Chadian editor subjected to shocking prison conditions
Reporters Without Borders (RSF) calls for the release of Chadian newspaper editor Martin Inoua Doulguet and condemns the appalling conditions in which he is serving a three-year jail sentence – sleeping on the ground in an improvised cell and having to pay to use a clean shower and toilet.
The editor of the Salam Info quarterly, Doulguet shares this cell with the two other detainees who built it from palm fronds, plastic sheets and sheet metal. It is just five square metres in area, including the filthy corner that serves as a latrine and shower space. “I have to pay 3,000 CFA francs [4.5 euros] every two weeks to have access to a cleaner shower and toilets,” he told RSF.
Arrested on 16 August in connection with his coverage of a case involving a former health minister who was accused by her niece of sexual assault, Doulguet was sentenced to three years in prison on 23 September on charges of libel and “association for the purpose of computer crime.” Since then, he has been sleeping on a mat on the ground and has been limited to visits of a just a few minutes at a time that are held “standing in a corridor.” His lawyer, Olivier Gouara, who describes these conditions as “atrocious,” also says Doulguet has no access to a prison nurse for treatment to the ailments he is suffering.
A French lawyer who recently visited Doulguet said he is also exposed to physical danger. “There is an ill-lit area, a sort of punishment area called the ‘boat,’ where he was taken after being given a beating and where he was manhandled by the prisoners who are packed in there,” the lawyer reported. Doulguet had previously managed to report, with supporting photos, that he was attacked and beaten by prison guards "acting on instructions” on 23 September.
“As well as being deprived of his freedom because of what he wrote, this journalist is being detained in shocking conditions,” said Arnaud Froger, the head of RSF’s Africa desk. “What with beatings and being kept in a cell that poses a threat to his health, everything is being done to humiliate him. We call on the authorities to end the mistreatment and persecution, and to release him provisionally pending the outcome of an appeal.”
Doulguet’s lawyer told RSF that he has finally received an official copy of his client’s sentence and that, as a result, he can at last file an appeal.
Outspoken newspaper
Salam Info and its editor have often been the targets of threats, attacks and sanctions for covering corruption and misgovernance. Just two days after launching the quarterly in February 2018, Doulguet was arrested and held for five days on the grounds that he had published it in the capital after obtaining a publishing permit in the southern city of Bongor.
A few weeks later, Doulguet was detained again for two days as a result of a lawsuit by the local branch of the Red Cross over a story accusing it of misusing its funding.
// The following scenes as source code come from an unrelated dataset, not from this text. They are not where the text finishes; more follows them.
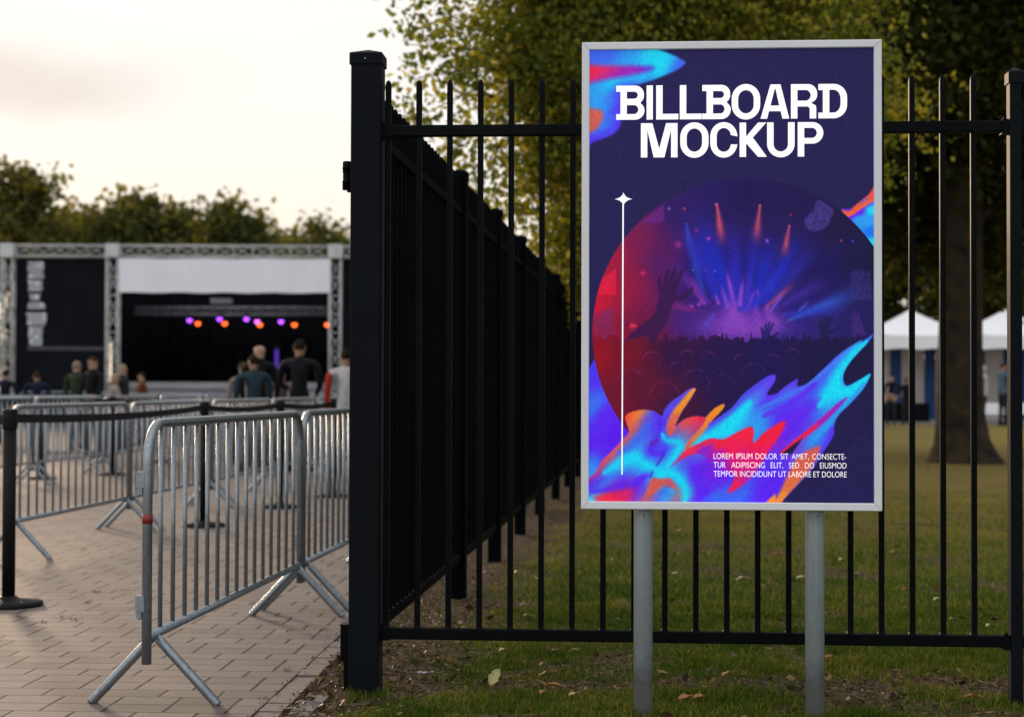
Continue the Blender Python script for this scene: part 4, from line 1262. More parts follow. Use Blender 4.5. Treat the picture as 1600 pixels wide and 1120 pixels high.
# C: open ring
xc, wc = 672, 177
outer = arc(xc + wc / 2, T2 + 90, wc / 2, 94, 0, -180, 16) + arc(xc + wc / 2, B2 - 90, wc / 2, 94, 180, 0, 16)
inner = arc(xc + wc / 2, B2 - 86, wc / 2 - S, 52, 0, 180, 12) + arc(xc + wc / 2, T2 + 86, wc / 2 - S, 52, 180, 360, 12)
C_o = [(xc + wc, T2 + 80)] + outer + [(xc + wc, B2 - 82), (xc + wc - S, B2 - 82)] + inner + [(xc + wc - S, T2 + 80)]
glyphs.append([C_o])
glyphs.append([[(864, T2), (906, T2), (906, T2 + 92), (984, T2), (1038, T2), (950, T2 + 98), (1042, B2), (984, B2), (906, T2 + 134), (906, B2), (864, B2)]])
glyphs.append([[(1043, T2), (1085, T2)] + [(1085, B2 - 82)] + arc(1132, B2 - 82, 47, 48, 180, 0, 14) + [(1179, T2), (1222, T2)] + arc(1132.5, B2 - 84, 89.5, 88, 0, 180, 18)])
glyphs.append([[(1242, T2)] + arc(1338, T2 + 70, 70, 70, 270, 450, 20) + [(1284, T2 + 140), (1284, B2), (1242, B2)], rr(1284, T2 + 37, 1366, T2 + 103, tr=(33, 33), br=(33, 33))])


def filled(loops_list, name, mat, parent, conv, ydepth):
    cu = bpy.data.curves.new(name, 'CURVE')
    cu.dimensions = '2D'; cu.fill_mode = 'BOTH'
    for loops in loops_list:
        for lp in loops:
            pts = [conv(*q) for q in lp]
            cl_ = [pts[0]]
            for q in pts[1:]:
                if math.hypot(q[0] - cl_[-1][0], q[1] - cl_[-1][1]) > 1e-6: cl_.append(q)
            sp_ = cu.splines.new('POLY'); sp_.points.add(len(cl_) - 1)
            for i_, q in enumerate(cl_): sp_.points[i_].co = (q[0], q[1], 0, 1)
            sp_.use_cyclic_u = True
    tmp = bpy.data.objects.new("tmp", cu)
    col.objects.link(tmp)
    dg = bpy.context.evaluated_depsgraph_get()
    me = bpy.data.meshes.new_from_object(tmp.evaluated_get(dg))
    bpy.data.objects.remove(tmp); bpy.data.curves.remove(cu)
    for v in me.vertices:
        v.co = (v.co.x, ydepth, v.co.y)
    me.materials.clear(); me.materials.append(mat)
    me.name = name
    return link(name, me, parent)


def conv_t(x, y):
    px, py = 950 + x / 4.156, 120 + y / 4.156
    return ((px - 921) / (1367 - 921) * (BW - 2 * fw) + fw, (z_t - fw) - (py - 76.0) / (786.0 - 76.0) * (BHt - 2 * fw))


for i, gl in enumerate(glyphs):
    pass
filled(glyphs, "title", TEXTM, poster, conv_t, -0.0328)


def conv_p(px, py):
    return ((px - 921) / (1367 - 921) * (BW - 2 * fw) + fw, (z_t - fw) - (py - 76.0) / (786.0 - 76.0) * (BHt - 2 * fw))


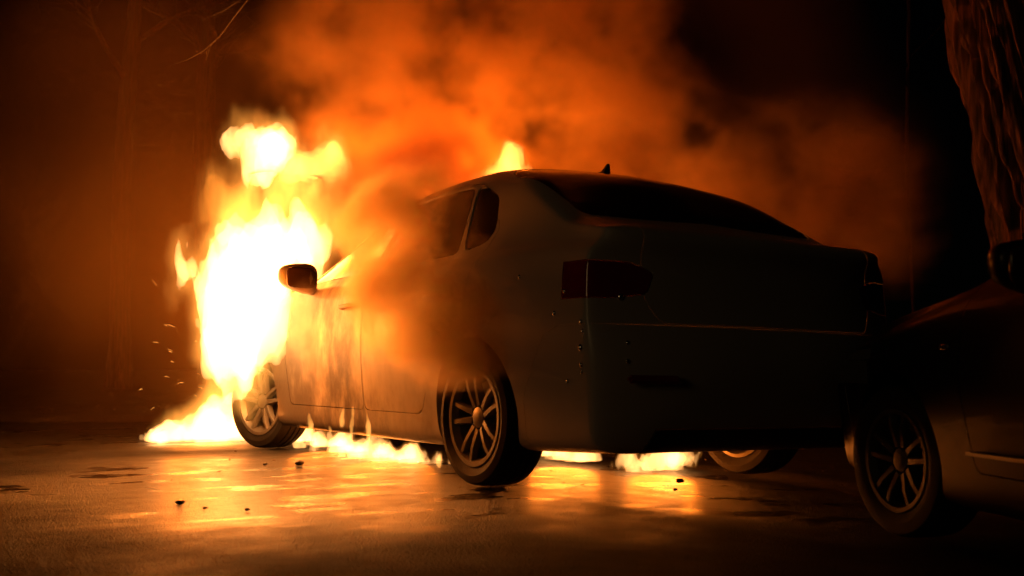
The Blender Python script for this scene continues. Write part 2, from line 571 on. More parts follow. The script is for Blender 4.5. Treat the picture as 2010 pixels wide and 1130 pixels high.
def car_shell(c):
    """closed body shell: x right, y forward, rear axle at the origin on the ground"""
    hw = c['hw']
    wf = pchip([-.80, -.3, .5, 2.0, 2.8, 3.25, 3.45], [hw-.035, hw-.004, hw, hw, hw-.012, hw-.05, hw-.10])
    zbf = pchip([-.80, -.4, 0, .5, 2.3, 2.8, 3.45], [.19, .175, .16, .15, .15, .16, .19])
    zbelt = pchip(*c['belt'])
    ztop = pchip(*c['top'])
    wroof = pchip(*c['roofw'])
    inset = pchip([-.8, -.3, .2, 2.2, 2.6, 3.45], [.075, .07, .065, .065, .08, .10])
    ys = np.concatenate([np.linspace(-.80, 3.45, 96)])
    rows = []
    for y in ys:
        w, zb, zt = wf(y), zbf(y), ztop(y)
        zl = min(zbelt(y), zt - .03)
        wb = w - inset(y)
        zr = max(zl + .02, zt - c['redge'] * min(1.0, (zt - zl) / .45) - .01)
        wr = min(wroof(y), wb - .02)
        P = [(0, zb), (w * .5, zb), (w - .16, zb), (w - .055, zb + .035), (w - .03, zb + .17),
             (w - .004, .56), (w, .70), (w - .012, zl - .115), (w - .03, zl - .045), (wb, zl),
             (wb + (wr - wb) * .5, zl + (zr - zl) * .52), (wr, zr), (wr - .10, zr + (zt - zr) * .60), (wr * .45, zt - .012), (0, zt)]
        rows.append(section(P, 4))
    rows = np.array(rows)                                  # (ny, m, 2)
    m = rows.shape[1]
    V = []
    for y, r in zip(ys, rows):
        V.append([(p[0], y, p[1]) for p in r])
    sv = [.997, .99, .975, .955, .93, .90, .86, .81, .75, .68, .6, .5, .4, .3, .2, .1]
    def cap(ring, y0, yface, zc, n):
        out = []
        for s in sv:
            g = (1 - s ** n) ** (1 / n)
            row = []
            for p in ring:
                x, z = p[0] * s, zc + (p[1] - zc) * s
                row.append((x, y0 + (yface(x, z) - y0) * g, z))
            out.append(row)
        return out
    rear = cap(rows[0], -.80, c['rear'], .68, 4.0)
    front = cap(rows[-1], 3.45, c['front'], .55, 3.2)
    grid = list(reversed(rear)) + V + front
    G = np.array(grid)
    nr = len(G)
    verts = []
    idx = np.zeros((nr, 2 * m - 2), int)
    for i in range(nr):
        for j in range(m):                                 # right side, bottom centre to top centre
            idx[i, j] = len(verts); verts.append(tuple(G[i, j]))
        for j in range(m - 2, 0, -1):                      # left side back down
            idx[i, m + (m - 2 - j)] = len(verts); p = G[i, j]; verts.append((-p[0], p[1], p[2]))
    k = 2 * m - 2
    faces = []
    for i in range(nr - 1):
        for j in range(k):
            j2 = (j + 1) % k
            faces.append((idx[i, j], idx[i, j2], idx[i + 1, j2], idx[i + 1, j]))
    # poles
    for i, ring, fl in ((0, rear[-1], True), (nr - 1, front[-1], False)):
        c0 = np.mean(np.array([verts[q] for q in idx[i]]), axis=0)
        verts.append(tuple(c0)); ci = len(verts) - 1
        for j in range(k):
            j2 = (j + 1) % k
            faces.append((ci, idx[i, j2], idx[i, j]) if fl else (ci, idx[i, j], idx[i, j2]))
    bm = bmesh.new()
    me = py_mesh('shell', verts, faces)
    bm.from_mesh(me)
    bpy.data.meshes.remove(me)
    bmesh.ops.recalc_face_normals(bm, faces=bm.faces)
    return bm

def arch_cut(bm, c):
    """wheel wells by boolean difference"""
    body = bpy.data.objects.new('tmp_body', bm_mesh(bm, 'tmp_body'))
    COL.objects.link(body)
    cb = bmesh.new()
    for y in (0.0, c['wb']):
        for sx in (-1, 1):
            mt = Matrix.Translation((sx * .86, y, c['R'] + .01)) @ Matrix.Rotation(math.pi / 2, 4, 'Y')
            bmesh.ops.create_cone(cb, cap_ends=True, segments=56, radius1=c['R'] + c['arch'], radius2=c['R'] + c['arch'], depth=.56, matrix=mt)
    cut = bpy.data.objects.new('tmp_cut', bm_mesh(cb, 'tmp_cut'))
    COL.objects.link(cut)
    md = body.modifiers.new('b', 'BOOLEAN')
    md.object = cut; md.operation = 'DIFFERENCE'; md.solver = 'EXACT'
    dg = bpy.context.evaluated_depsgraph_get()
    me = bpy.data.meshes.new_from_object(body.evaluated_get(dg))
    out = bmesh.new(); out.from_mesh(me)
    for o in (body, cut):
        m = o.data
        bpy.data.objects.remove(o); bpy.data.meshes.remove(m)
    bpy.data.meshes.remove(me)
    return out

def in_poly(p, poly):
    x, y = p; r = False
    j = len(poly) - 1
    for i in range(len(poly)):
        xi, yi = poly[i]; xj, yj = poly[j]
        if (yi > y) != (yj > y) and x < (xj - xi) * (y - yi) / (yj - yi) + xi: r = not r
        j = i
    return r

def rounded(poly, r, n=4):
    """polygon with its corners rounded"""
    out = []
    k = len(poly)
    for i in range(k):
        p = Vector(poly[i]); a = Vector(poly[i - 1]); b = Vector(poly[(i + 1) % k])
        ra = min(r, (a - p).length * .45); rb = min(r, (b - p).length * .45)
        q0 = p + (a - p).normalized() * ra; q1 = p + (b - p).normalized() * rb
        for t in range(n + 1):
            u = t / n
            q = q0 * (1 - u) ** 2 + p * 2 * u * (1 - u) + q1 * u * u
            out.append((q.x, q.y))
    return out

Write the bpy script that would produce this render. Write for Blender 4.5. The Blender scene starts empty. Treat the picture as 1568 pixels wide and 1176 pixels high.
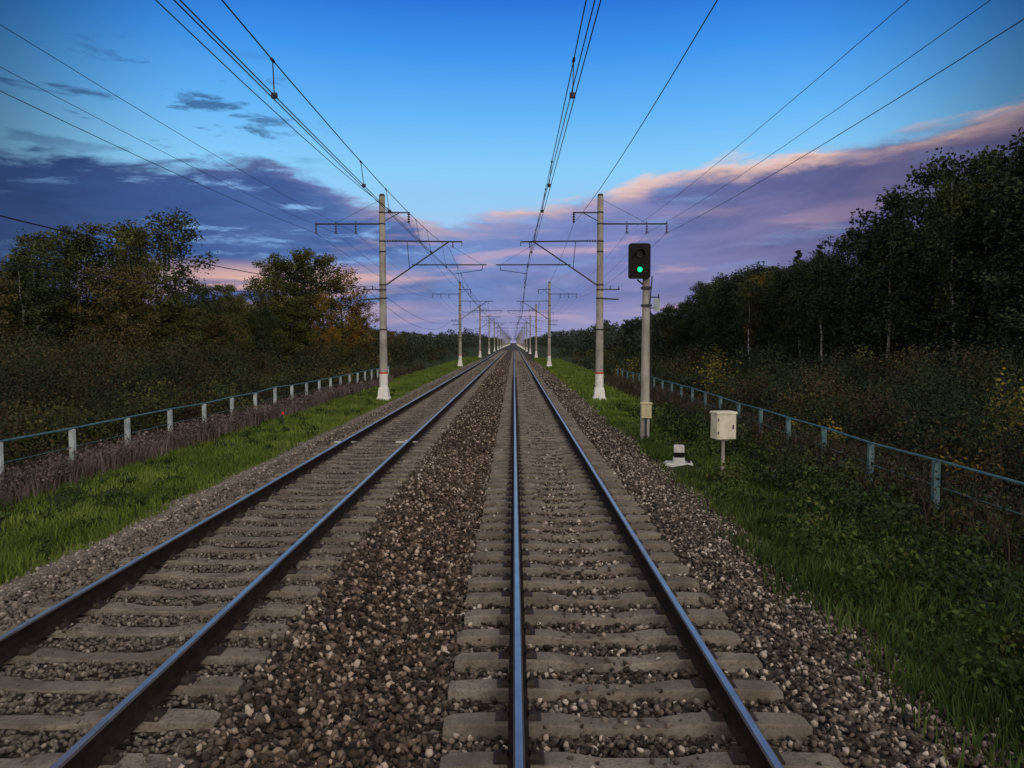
import bpy, math, numpy as np
from mathutils import Vector
R = math.radians
scene = bpy.context.scene
scene.view_settings.view_transform = 'Standard'
scene.view_settings.look = 'None'
scene.view_settings.exposure = 0

def lin(r, g, b):
    f = lambda c: (c/255/12.92) if c/255 <= 0.04045 else ((c/255+0.055)/1.055)**2.4
    return (f(r), f(g), f(b), 1)

# ------------------------------------------------------------------ node helpers
class NT:
    def __init__(s, nt): s.nt = nt; s.L = nt.links
    def n(s, t, **k):
        nd = s.nt.nodes.new(t)
        for a, b in k.items(): setattr(nd, a, b)
        return nd
    def put(s, sock, v):
        if isinstance(v, bpy.types.NodeSocket): s.L.new(v, sock)
        elif v is not None: sock.default_value = v
    def m(s, op, a, b=None, c=None, clamp=False):
        nd = s.n('ShaderNodeMath', operation=op, use_clamp=clamp)
        s.put(nd.inputs[0], a); s.put(nd.inputs[1], b); s.put(nd.inputs[2], c)
        return nd.outputs[0]
    def ss(s, v, a, b, o0=0.0, o1=1.0):
        nd = s.n('ShaderNodeMapRange', interpolation_type='SMOOTHSTEP')
        s.put(nd.inputs[0], v); s.put(nd.inputs[1], a); s.put(nd.inputs[2], b)
        s.put(nd.inputs[3], o0); s.put(nd.inputs[4], o1)
        return nd.outputs[0]
    def mix(s, f, a, b, bt='MIX'):
        nd = s.n('ShaderNodeMix', data_type='RGBA', blend_type=bt)
        s.put(nd.inputs[0], f); s.put(nd.inputs[6], a); s.put(nd.inputs[7], b)
        return nd.outputs[2]
    def ramp(s, v, stops, interp='LINEAR'):
        nd = s.n('ShaderNodeValToRGB'); cr = nd.color_ramp; cr.interpolation = interp
        while len(cr.elements) < len(stops): cr.elements.new(0.5)
        for e, (p, c) in zip(cr.elements, stops):
            e.position = p
            e.color = c if not isinstance(c, (int, float)) else (c, c, c, 1)
        s.put(nd.inputs[0], v)
        return nd.outputs[0]
    def noise(s, vec, scale, detail=4, rough=0.5, dist=0.0):
        nd = s.n('ShaderNodeTexNoise')
        s.put(nd.inputs['Vector'], vec); nd.inputs['Scale'].default_value = scale
        nd.inputs['Detail'].default_value = detail; nd.inputs['Roughness'].default_value = rough
        nd.inputs['Distortion'].default_value = dist
        return nd.outputs[0]
    def xyz(s, x, y, z):
        nd = s.n('ShaderNodeCombineXYZ')
        s.put(nd.inputs[0], x); s.put(nd.inputs[1], y); s.put(nd.inputs[2], z)
        return nd.outputs[0]

def mat(name, rough=0.8, metal=0.0, spec=0.3):
    m = bpy.data.materials.new(name); m.use_nodes = True
    t = NT(m.node_tree); b = m.node_tree.nodes['Principled BSDF']
    b.inputs['Roughness'].default_value = rough
    b.inputs['Metallic'].default_value = metal
    b.inputs['Specular IOR Level'].default_value = spec
    return m, t, b

def pos(t): return t.n('ShaderNodeNewGeometry').outputs['Position']
def island(t): return t.n('ShaderNodeNewGeometry').outputs['Random Per Island']
def bump(t, b, h, strength=0.5, dist=0.02):
    nd = t.n('ShaderNodeBump'); nd.inputs['Strength'].default_value = strength
    nd.inputs['Distance'].default_value = dist
    t.put(nd.inputs['Height'], h); t.L.new(nd.outputs[0], b.inputs['Normal'])

def simple(name, c1, c2=None, scale=4, rough=0.8, metal=0, bs=0.0, spec=0.3):
    m, t, b = mat(name, rough, metal, spec)
    c2 = c2 or tuple(x*0.6 for x in c1[:3])+(1,)
    n = t.noise(pos(t), scale, 5, 0.6)
    t.L.new(t.ramp(n, [(0.35, c2), (0.65, c1)]), b.inputs['Base Color'])
    if bs: bump(t, b, t.noise(pos(t), scale*8, 4), bs, 0.02)
    return m

def leafmat(name, cols, big=0.35, k=1.0):
    m, t, b = mat(name, 0.75, 0, 0.12)
    r = island(t)
    n = t.noise(pos(t), big, 2, 0.6)
    v = t.m('ADD', t.m('MULTIPLY', r, 0.5), t.m('MULTIPLY', t.ss(n, 0.32, 0.68), 0.5))
    st = [(i/(len(cols)-1), tuple(q*k for q in c)+(1,)) for i, c in enumerate(cols)]
    t.L.new(t.ramp(v, st), b.inputs['Base Color'])
    return m

def stonemat(name, d=1.0):
    m, t, b = mat(name, 0.88, 0, 0.15)
    r = island(t)
    c = t.ramp(r, [(0.0, (.026*d, .022*d, .019*d, 1)), (0.4, (.078*d, .064*d, .055*d, 1)), (0.7, (.15*d, .12*d, .10*d, 1)),
                   (0.86, (.26*d, .215*d, .185*d, 1)), (1.0, (.66*d, .58*d, .51*d, 1))])
    sx = t.n('ShaderNodeSeparateXYZ'); t.L.new(pos(t), sx.inputs[0])
    mid = t.m('MULTIPLY', t.ss(sx.outputs[0], -2.3, -1.6), t.ss(sx.outputs[0], -.35, -.75))
    c = t.mix(t.m('MULTIPLY', mid, .7), c, t.mix(1.0, c, (.80, .70, .62, 1), 'MULTIPLY'))
    lft = t.m('MULTIPLY', t.ss(sx.outputs[0], -1.95, -2.3), t.ss(sx.outputs[0], -5.4, -4.9))
    c = t.mix(t.m('MULTIPLY', lft, .6), c, (.17, .152, .13, 1))
    sh = t.ss(sx.outputs[0], -5.0, -5.5)
    c = t.mix(t.m('MULTIPLY', sh, .4), c, (.26, .24, .215, 1))
    t.L.new(c, b.inputs['Base Color'])
    return m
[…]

The case was dismissed when it came to court because no Red Cross representative turned up for the hearing. The suit that former mining minister Gomdigué Baïdi Lomey brought against Doulguet over a story about a questionable contract ended in a similar fashion. Doulguet received a series of summonses from the judicial police and then a prosecutor convened a face-to-face meeting between Doulguet and Lomey. But the former minister did not turn up when a court hearing was held on 10 December 2018.
Doulguet has also been the target of criminal acts. His computer was stolen, his car was set on fire in November 2018 and there was an attempted arson attack on his home on the night of 19 July 2019. It was in July 2019 that he was ordered to suspend publishing for three months for allegedly insulting his former boss, the owner of the newspaper Abba Garde.
Doulguet has also been threatened by government officials such as Abakar Mahamat Adoum, who was fired as a presidential adviser shortly after Doulguet published a story questioning his handling of a post office repair contract, and presidential chief of staff Kalzeubé Pahimi Deubet, who was arrested on suspicion of corruption two weeks ago.
Chad is ranked 122nd out of 180 countries in RSF’s 2019 World Press Freedom Index.